A version of this same reproduction was purchased for Bradford from the Alfred Stevens Memorial Committee two years later in 1913 at the substantial cost of £105. The price, alongside the record noting the materials it was made from were both plaster and wood, suggests that the whole chimneypiece was acquired for Cartwright Hall. As yet, only one of the plaster caryatid figures has been located, leading to the intriguing possibility that more of the piece is yet to be found.

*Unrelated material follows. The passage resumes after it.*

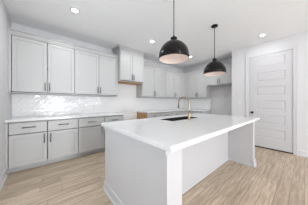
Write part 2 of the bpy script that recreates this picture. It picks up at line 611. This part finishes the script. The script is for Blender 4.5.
def upper(label, loc, rotz, w, depth, z0, z1, doors, crown=(None, None, 0.03), group=None, rail=0.03, botmat=None, sides=(0, 0), top_rail=0.082, hz=None, filler=(0, 0)):
    """doors: (x0, x1, handle_x or None); z are heights above the floor, the thing stands at its own base."""
    t = thing('wall_cabinet', label, 'cabinet', (loc[0], loc[1], z0), rotz, group)
    hh = z1 - z0
    carcass(t, w, depth, 0.0, hh, M['cab'])
    if botmat:
        bobj('underside', botmat, t, 0.004, w - 0.004, 0.0, depth - 0.002, -0.006, -0.0005)
    for (a, b_, hx) in doors:
        door(t, a, b_, rail, hh - top_rail, hx, (hz if hz else rail + 0.115))
    bobj('top_rail', M['cab'], t, 0.0, w, -DT - 0.0005, -0.0005, hh - top_rail + 0.009, hh)
    if filler[0]:
        bobj('filler_strip', M['cab'], t, 0.0, filler[0], -DT - 0.0005, -0.0005, rail, hh - top_rail + 0.0085)
    if filler[1]:
        bobj('filler_strip', M['cab'], t, w - filler[1], w, -DT - 0.0005, -0.0005, rail, hh - top_rail + 0.0085)
    cz0, cz1, fl = crown
    if cz1:
        cz0 -= z0; cz1 -= z0
        bm = B()
        s0 = fl if sides[0] else 0
        s1 = fl if sides[1] else 0
        prof = [(u - DT - 0.0008 if u < 0 else -DT - 0.0008, v) for u, v in crown_prof(cz0, cz1, fl)]
        # mitred front run with side returns
        rings = []
        def ring(fx):
            return [bm.verts.new(fx(u, v)) for u, v in prof]
        seq = []
        if sides[0]:
            seq.append(ring(lambda u, v: (u - 0.0005, depth - 0.001, v)))
        seq.append(ring(lambda u, v: ((u - 0.0005 if sides[0] else 0), u - 0.0005, v)))
        seq.append(ring(lambda u, v: ((w - u + 0.0005) if sides[1] else w, u - 0.0005, v)))
        if sides[1]:
            seq.append(ring(lambda u, v: (w - u + 0.0005, depth - 0.001, v)))
        n = len(prof)
        for A, C in zip(seq, seq[1:]):
            for i in range(n):
                bm.faces.new([A[i], A[(i + 1) % n], C[(i + 1) % n], C[i]])
        bm.faces.new(seq[0][::-1]); bm.faces.new(seq[-1])
        obj('crown_moulding', bm, M['cab'], t)
    return t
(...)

Plaster casts and other forms of reproductions can tell us so much about the values and priorities of the people who commissioned, made and displayed them. They record the original object at a fixed point in its history, sometimes providing crucial clues to the past condition of works of art and architecture. Occasionally they become the only material evidence for objects that no longer exist. That these objects have survived in the collection of Bradford Museums and Galleries makes them rare and important. They brought early medieval Scotland, the Italian Renaissance and the finest late Victorian sculpture to Bradford. By documenting them more completely, it is to be hoped that they will one day be shown in public again.